Un anno di squalifica per Davide Possanzini (Brescia) e Daniele Mannini (ex Brescia, ora al Napoli) per essersi presentati 25 minuti oltre i termini previsti all’esame antidoping di Brescia-Chievo dello scorso anno. Una sentenza decretata dal Tas di Losanna, su ricorso della Wada, dopo che il Tribunale del Coni aveva applicato una pena leggera di 15 giorni. Una sentenza che tiene conto delle attenuanti (ed è stata infatti dimezzata in quanto considerata negligenza non grave), che è assolutamente in linea con la rigidissima normativa che viene applicata in altri sport, ma che è stata accolta come un fulmine a ciel sereno dal calcio di casa nostra.
Che si ribellasse il Napoli (danneggiato oltre tutto senza avere colpe, visto che il fatto è stato compiuto quando Mannini era in un’altra squadra) è comprensibile. Che sbraitasse il Brescia, ce lo si poteva attendere, anche se la leggerezza compiuta dalla società è veramente clamorosa: come può una società professionistica di alto livello commettere un errore così grossolano (quello di non affidare subito i giocatori sorteggiati al commissario antidoping) solo perché il presidente Corioni è furibondo per una sconfitta e decide di chiudere i giocatori per mezz’ora nello spogliatoio per una ramanzina? Persino nei club dilettantistici e amatoriali degli sport più negletti, tutti sanno che i giocatori non possono sottrarsi alla vista dei commissari dal momento in cui finisce una gara al momento dell’espletamento delle funzioni antidoping.

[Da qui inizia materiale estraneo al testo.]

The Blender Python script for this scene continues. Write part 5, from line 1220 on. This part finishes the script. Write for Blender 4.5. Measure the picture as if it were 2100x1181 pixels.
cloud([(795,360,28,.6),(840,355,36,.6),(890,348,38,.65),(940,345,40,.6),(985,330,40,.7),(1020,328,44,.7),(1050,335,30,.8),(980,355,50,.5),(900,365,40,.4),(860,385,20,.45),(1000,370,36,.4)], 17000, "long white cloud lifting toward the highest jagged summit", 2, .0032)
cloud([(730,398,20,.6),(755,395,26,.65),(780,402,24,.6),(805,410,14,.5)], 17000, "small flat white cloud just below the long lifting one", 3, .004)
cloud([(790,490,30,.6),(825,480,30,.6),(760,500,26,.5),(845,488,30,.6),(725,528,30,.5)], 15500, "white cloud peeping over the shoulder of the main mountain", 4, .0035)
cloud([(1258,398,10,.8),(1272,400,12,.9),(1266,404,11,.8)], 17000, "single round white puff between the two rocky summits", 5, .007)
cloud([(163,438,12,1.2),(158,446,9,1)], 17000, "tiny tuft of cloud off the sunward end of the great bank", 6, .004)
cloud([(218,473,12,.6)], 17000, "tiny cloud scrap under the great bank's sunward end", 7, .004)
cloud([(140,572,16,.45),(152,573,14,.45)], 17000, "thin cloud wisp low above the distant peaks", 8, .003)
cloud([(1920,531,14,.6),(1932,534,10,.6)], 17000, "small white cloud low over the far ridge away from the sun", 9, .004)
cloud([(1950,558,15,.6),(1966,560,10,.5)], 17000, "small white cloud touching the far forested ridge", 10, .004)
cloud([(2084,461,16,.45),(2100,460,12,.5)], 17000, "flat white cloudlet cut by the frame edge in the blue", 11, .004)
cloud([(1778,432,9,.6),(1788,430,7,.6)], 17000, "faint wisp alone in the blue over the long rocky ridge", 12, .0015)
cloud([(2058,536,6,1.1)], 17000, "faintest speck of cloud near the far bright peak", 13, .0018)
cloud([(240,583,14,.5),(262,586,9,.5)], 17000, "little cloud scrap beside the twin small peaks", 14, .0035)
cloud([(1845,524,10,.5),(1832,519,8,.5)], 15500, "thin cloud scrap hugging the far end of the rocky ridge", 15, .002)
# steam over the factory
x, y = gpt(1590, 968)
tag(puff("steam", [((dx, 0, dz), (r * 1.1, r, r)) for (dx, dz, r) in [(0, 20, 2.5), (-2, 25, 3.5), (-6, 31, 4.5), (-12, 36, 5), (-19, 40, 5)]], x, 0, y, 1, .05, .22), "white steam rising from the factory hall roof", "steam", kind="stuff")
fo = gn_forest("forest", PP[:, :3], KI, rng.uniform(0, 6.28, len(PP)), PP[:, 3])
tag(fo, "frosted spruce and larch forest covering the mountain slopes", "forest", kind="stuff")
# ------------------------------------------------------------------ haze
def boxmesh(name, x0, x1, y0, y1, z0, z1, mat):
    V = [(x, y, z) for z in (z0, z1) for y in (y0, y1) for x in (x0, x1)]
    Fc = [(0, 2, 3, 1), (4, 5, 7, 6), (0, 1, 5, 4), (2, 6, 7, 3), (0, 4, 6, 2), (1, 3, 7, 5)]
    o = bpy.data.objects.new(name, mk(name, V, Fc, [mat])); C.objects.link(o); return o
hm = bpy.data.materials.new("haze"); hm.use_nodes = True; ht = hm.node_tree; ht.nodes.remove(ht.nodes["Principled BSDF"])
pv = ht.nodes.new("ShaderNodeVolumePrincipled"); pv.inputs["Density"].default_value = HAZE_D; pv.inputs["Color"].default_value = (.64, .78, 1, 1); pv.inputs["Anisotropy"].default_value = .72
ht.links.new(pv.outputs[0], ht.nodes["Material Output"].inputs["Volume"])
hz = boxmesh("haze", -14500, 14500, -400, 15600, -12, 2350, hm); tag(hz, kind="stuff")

Ma che l’indignazione monti addirittura nelle dichiarazioni del presidente federale ci sembra un po’ fuori luogo. «Una sanzione così pesante per un problema tecnico ci sembra eccessiva», ha stigmatizzato il presidente Abete, annunciando immediatamente ricorso alla Cassazione svizzera. Per non parlare dell’Associazione calciatori che ha definito «aberrante» il verdetto, minacciando persino un durissimo sciopero di un quarto d’ora. E Matarrese «irritato di fronte alla sproporzione di una sentenza esagerata» ha dato man forte a Campana.
Insomma, tutti in linea con Rafa Nadal che accusa la Wada di persecuzioni, solo perché gli chiede la reperibilità come avviene per chi fa atletica, fondo o ciclismo e viene testato alle 5 di mattina magari del giorno in cui partecipa a un’Olimpiade.
Chiedendogli anche un po’ di sangue, non solo di fare plin-plin.Insomma, i «controlli severi» vanno bene solo se li fanno agli altri. Mentre per qualcuno infrangere le regole (sottoscritte da tutti gli sport) è sempre e solo un «problema tecnico».